____ Collected data

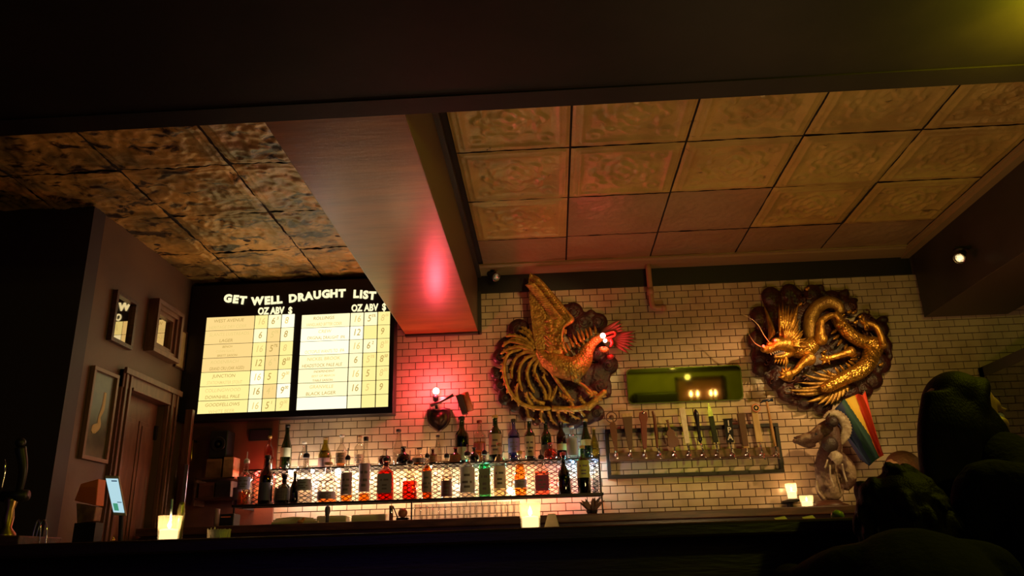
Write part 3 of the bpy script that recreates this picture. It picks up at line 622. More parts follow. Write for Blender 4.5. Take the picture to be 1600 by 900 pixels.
BGL = {'clear': glassm('bottle_clear', (.86, .84, .80), .10), 'green': glassm('bottle_green', (.10, .22, .05), .12), 'brown': glassm('bottle_brown', (.20, .05, .015), .12),
       'olive': glassm('bottle_olive', (.50, .46, .10), .10), 'blue': glassm('bottle_blue', (.32, .30, .70), .12), 'dark': glassm('bottle_dark', (.03, .02, .02), .14), 'pink': glassm('bottle_pink', (.85, .45, .40), .12), 'violet': glassm('bottle_violet', (.35, .22, .5), .12)}
def labm(c): return pm('label_paper', c, .55)
PRINT = pm('label_print', (.10, .08, .10), .6)
NB = [0]
def bottle(desc, px, pytop, wpx, row, shape='spirit', glass='clear', liqc=None, fill=.5, lab=None, laby=(.12, .45), cap='black', pour=False, print_=True, sq=False, red=False):
    y = (YF+(.055 if NB[0] % 2 else .12)) if row == 'f' else (YM+(.07 if NB[0] % 2 else .165)); NB[0] += 1; z0 = ZS if row == 'f' else ZR
    base = AY(px, 780 if row == 'f' else 725, y); x = base.x
    top = AY(px, pytop, y).z; H = max(.12, top-z0); r = wpx/2/F*6.0*1.02
    capc = {'black': (.015, .012, .015), 'white': (.6, .55, .5), 'red': (.3, .03, .03), 'gold': (.5, .32, .1), 'cork': (.35, .2, .1), 'silver': (.6, .6, .6)}[cap]
    t = thing('liquor_bottle' if shape not in ('wine', 'riesling') else 'wine_bottle', desc, 'bottle', (x, y, z0), 'bottles on the lower shelf' if row == 'f' else 'bottles on the raised rear tier')
    Hg = H*.84 if pour else H*.97
    pr = [(r*a, Hg*b) for a, b in PROF[shape]]
    m = MB()
    if sq: m.sqlathe(pr, (x, y, z0), 0, 1, .8)
    else: m.lathe(pr, (x, y, z0), 20)
    m.build('glass', BGL[glass], t, True)
    if liqc:
        pl = [(0, .004)]+[(a*.88, b+.004) for a, b in pr if b < Hg*fill]; ra = pl[-1][0]; pl += [(ra, Hg*fill), (0, Hg*fill)]
        m = MB(); (m.sqlathe(pl, (x, y, z0), 0, 1, .8) if sq else m.lathe(pl, (x, y, z0), 16)); m.build('liquid', liq(liqc), t, True)
    if lab:
        m = MB(); rr = r*1.015; n = 9; rows = 11; zz0, zz1 = z0+Hg*laby[0], z0+Hg*laby[1]; vs = []
        for j in range(rows+1):
            for i in range(n+1):
                a = -PI/2+(i/n-.5)*2.3
                if sq: vs.append((x+(i/n-.5)*r*1.75, y-r*.8-.0012, zz0+(zz1-zz0)*j/rows))
                else: vs.append((x+rr*math.cos(a), y+rr*math.sin(a), zz0+(zz1-zz0)*j/rows))
        for j in range(rows):
            for i in range(n):
                mi = 1 if (print_ and ((j in (7, 4) and 2 <= i <= 6 and (i+j+int(px)) % 4) or (j == 2 and 3 <= i <= 5))) else 0
                m.add([vs[j*(n+1)+i], vs[j*(n+1)+i+1], vs[(j+1)*(n+1)+i+1], vs[(j+1)*(n+1)+i]], [(0, 1, 2, 3)], mi)
        m.build('label', [labm(lab), PRINT], t)
    rn = pr[-1][0]; zc = z0+pr[-1][1]
    m = MB()
    if pour:
        m.lathe([(rn*1.15, -.012), (rn*1.15, .008), (rn*.7, .018), (.0035, .022), (.0028, z0+H-zc), (0, z0+H-zc)], (x, y, zc), 10); m.build('pour_spout', pm('spout', (.02, .015, .02) if cap == 'black' else capc, .3, .4), t, True)
    else:
        m.lathe([(rn*1.08, -Hg*.035), (rn*1.12, Hg*.03), (rn*.9, Hg*.036), (0, Hg*.036)], (x, y, zc), 12); m.build('cap', pm('cap', capc, .4), t, True)
    return t
PU, WH, BLU, YE = (.28, .20, .30), (.62, .52, .44), (.22, .22, .42), (.45, .42, .10)
bottle('clear bottle of orange spirit with a blue label and a steel pourer', 381, 706, 20, 'f', liqc=(.9, .35, .06), fill=.3, lab=BLU, laby=(.35, .62), cap='silver', pour=True)
bottle('tall dark reddish brown bottle with a navy label near the red light', 414, 712, 19, 'f', 'wine', 'brown', (.2, .03, .02), .6, (.06, .06, .14), (.08, .45), print_=False)
bottle('squat round dark bottle with a grey oval label', 443, 738, 27, 'f', 'squat', 'dark', None, lab=(.13, .10, .13), laby=(.12, .5), cap='black')
bottle('clear bottle with a pale blue band label and dark curved pourer', 475, 696, 22, 'f', 'spirit', 'clear', (.8, .78, .7), .4, (.25, .30, .42), (.25, .48), pour=True)
bottle('wide clear flask with a low purple label over amber dregs', 511, 716, 28, 'f', 'decanter', 'clear', (.95, .5, .2), .15, PU, (.08, .25), cap='cork')
bottle('clear bottle with a tall mauve label and bent black pourer', 541, 700, 17, 'f', 'round', 'clear', (.95, .5, .1), .14, PU, (.15, .62), pour=True)
bottle('slender clear bottle with a long black capsule and mauve label', 569, 683, 17, 'f', 'riesling', 'clear', (.95, .45, .08), .13, (.32, .2, .3), (.15, .6), cap='black')
bottle('square bottle of red orange liqueur with a slate label and thin pourer', 602, 704, 23, 'f', 'spirit', 'pink', (.8, .15, .05), .7, (.22, .20, .28), (.16, .62), pour=True, sq=True)
bottle('short square bottle with glowing amber above deep red liquid', 640, 704, 22, 'f', 'decanter', 'clear', (.75, .10, .03), .45, None, pour=True, sq=True, cap='black')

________

• Given request: Reproduce the material in full, word for word, and omit the pictures.

• Written answer:
Write part 3 of the bpy script that recreates this picture. It picks up at line 622. More parts follow. Write for Blender 4.5. Take the picture to be 1600 by 900 pixels.
BGL = {'clear': glassm('bottle_clear', (.86, .84, .80), .10), 'green': glassm('bottle_green', (.10, .22, .05), .12), 'brown': glassm('bottle_brown', (.20, .05, .015), .12),
       'olive': glassm('bottle_olive', (.50, .46, .10), .10), 'blue': glassm('bottle_blue', (.32, .30, .70), .12), 'dark': glassm('bottle_dark', (.03, .02, .02), .14), 'pink': glassm('bottle_pink', (.85, .45, .40), .12), 'violet': glassm('bottle_violet', (.35, .22, .5), .12)}
def labm(c): return pm('label_paper', c, .55)
PRINT = pm('label_print', (.10, .08, .10), .6)
NB = [0]
def bottle(desc, px, pytop, wpx, row, shape='spirit', glass='clear', liqc=None, fill=.5, lab=None, laby=(.12, .45), cap='black', pour=False, print_=True, sq=False, red=False):
    y = (YF+(.055 if NB[0] % 2 else .12)) if row == 'f' else (YM+(.07 if NB[0] % 2 else .165)); NB[0] += 1; z0 = ZS if row == 'f' else ZR
    base = AY(px, 780 if row == 'f' else 725, y); x = base.x
    top = AY(px, pytop, y).z; H = max(.12, top-z0); r = wpx/2/F*6.0*1.02
    capc = {'black': (.015, .012, .015), 'white': (.6, .55, .5), 'red': (.3, .03, .03), 'gold': (.5, .32, .1), 'cork': (.35, .2, .1), 'silver': (.6, .6, .6)}[cap]
    t = thing('liquor_bottle' if shape not in ('wine', 'riesling') else 'wine_bottle', desc, 'bottle', (x, y, z0), 'bottles on the lower shelf' if row == 'f' else 'bottles on the raised rear tier')
    Hg = H*.84 if pour else H*.97
    pr = [(r*a, Hg*b) for a, b in PROF[shape]]
    m = MB()
    if sq: m.sqlathe(pr, (x, y, z0), 0, 1, .8)
    else: m.lathe(pr, (x, y, z0), 20)
    m.build('glass', BGL[glass], t, True)
    if liqc:
        pl = [(0, .004)]+[(a*.88, b+.004) for a, b in pr if b < Hg*fill]; ra = pl[-1][0]; pl += [(ra, Hg*fill), (0, Hg*fill)]
        m = MB(); (m.sqlathe(pl, (x, y, z0), 0, 1, .8) if sq else m.lathe(pl, (x, y, z0), 16)); m.build('liquid', liq(liqc), t, True)
    if lab:
        m = MB(); rr = r*1.015; n = 9; rows = 11; zz0, zz1 = z0+Hg*laby[0], z0+Hg*laby[1]; vs = []
        for j in range(rows+1):
            for i in range(n+1):
                a = -PI/2+(i/n-.5)*2.3
                if sq: vs.append((x+(i/n-.5)*r*1.75, y-r*.8-.0012, zz0+(zz1-zz0)*j/rows))
                else: vs.append((x+rr*math.cos(a), y+rr*math.sin(a), zz0+(zz1-zz0)*j/rows))
        for j in range(rows):
            for i in range(n):
                mi = 1 if (print_ and ((j in (7, 4) and 2 <= i <= 6 and (i+j+int(px)) % 4) or (j == 2 and 3 <= i <= 5))) else 0
                m.add([vs[j*(n+1)+i], vs[j*(n+1)+i+1], vs[(j+1)*(n+1)+i+1], vs[(j+1)*(n+1)+i]], [(0, 1, 2, 3)], mi)
        m.build('label', [labm(lab), PRINT], t)
    rn = pr[-1][0]; zc = z0+pr[-1][1]
    m = MB()
    if pour:
        m.lathe([(rn*1.15, -.012), (rn*1.15, .008), (rn*.7, .018), (.0035, .022), (.0028, z0+H-zc), (0, z0+H-zc)], (x, y, zc), 10); m.build('pour_spout', pm('spout', (.02, .015, .02) if cap == 'black' else capc, .3, .4), t, True)
    else:
        m.lathe([(rn*1.08, -Hg*.035), (rn*1.12, Hg*.03), (rn*.9, Hg*.036), (0, Hg*.036)], (x, y, zc), 12); m.build('cap', pm('cap', capc, .4), t, True)
    return t
PU, WH, BLU, YE = (.28, .20, .30), (.62, .52, .44), (.22, .22, .42), (.45, .42, .10)
bottle('clear bottle of orange spirit with a blue label and a steel pourer', 381, 706, 20, 'f', liqc=(.9, .35, .06), fill=.3, lab=BLU, laby=(.35, .62), cap='silver', pour=True)
bottle('tall dark reddish brown bottle with a navy label near the red light', 414, 712, 19, 'f', 'wine', 'brown', (.2, .03, .02), .6, (.06, .06, .14), (.08, .45), print_=False)
bottle('squat round dark bottle with a grey oval label', 443, 738, 27, 'f', 'squat', 'dark', None, lab=(.13, .10, .13), laby=(.12, .5), cap='black')
bottle('clear bottle with a pale blue band label and dark curved pourer', 475, 696, 22, 'f', 'spirit', 'clear', (.8, .78, .7), .4, (.25, .30, .42), (.25, .48), pour=True)
bottle('wide clear flask with a low purple label over amber dregs', 511, 716, 28, 'f', 'decanter', 'clear', (.95, .5, .2), .15, PU, (.08, .25), cap='cork')
bottle('clear bottle with a tall mauve label and bent black pourer', 541, 700, 17, 'f', 'round', 'clear', (.95, .5, .1), .14, PU, (.15, .62), pour=True)
bottle('slender clear bottle with a long black capsule and mauve label', 569, 683, 17, 'f', 'riesling', 'clear', (.95, .45, .08), .13, (.32, .2, .3), (.15, .6), cap='black')
bottle('square bottle of red orange liqueur with a slate label and thin pourer', 602, 704, 23, 'f', 'spirit', 'pink', (.8, .15, .05), .7, (.22, .20, .28), (.16, .62), pour=True, sq=True)
bottle('short square bottle with glowing amber above deep red liquid', 640, 704, 22, 'f', 'decanter', 'clear', (.75, .10, .03), .45, None, pour=True, sq=True, cap='black')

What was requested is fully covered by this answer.